We will present an interesting case of cooperation between conservators, scholars and scientists concerning the conservation, preservation and reading of 1Q Hodayot Scroll.
Professor Hartmut Stegemann began his reconstruction of the Hodayot {Thanksgiving) Scroll in the 1960's and succeeded to determine the sequence of numerous fragments. He gave gave us the staff of the DSS Conservation Laboratory of the IAA a copy of his invaluable reconstruction of the scroll.
The Thanksgiving Scroll consists of four substantial fragments (col.1-4; 5-8; 9-12; 14-16) and numerous small and at times tiny fragments, differing in shape and size, badly preserved and heavily gelatinized.
Later on, these fragments were glued on paper became rigid and cringed and this is how they were kept for many years until we began treating them in our laboratory.

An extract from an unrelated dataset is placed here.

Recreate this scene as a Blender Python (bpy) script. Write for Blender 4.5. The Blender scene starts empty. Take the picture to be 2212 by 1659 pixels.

After treatment their physical condition improved considerably and their mechanical strength was increased, but unfortunately, the process of gelatinization is irreversible. Since it was impossible to recover the original appearance of the fragments, they still remained illegible.
In the mid 1990's, Dr. Greg Berman, a scientist from NASA came to our aid with a camera with an infrared lens which he developed especially for the decipherment of illegible scroll texts. The camera is attached to a computer, thus when placing the illegible fragments under the lens, the completely invisible texts come to life.

The additional advantage of working with such a unit is that once on the screen and in the computer, both scholars and conservators can manipulate the fragments, the first, to decipher and the latter to match and join the various fragments. 
The combination of Prof. Stegemann's reconstruction, together with Berman's infrared photos of the fragments enabled us to rejoin the broken fragments and then to incorporate them in their place within the larger four restored fragments.
The treated and preserved fragments are now exhibited alternately in the Shrine of the Book among all of the other manuscripts restored by the Dead Sea Scrolls laboratory of Israel Antiquities Authority.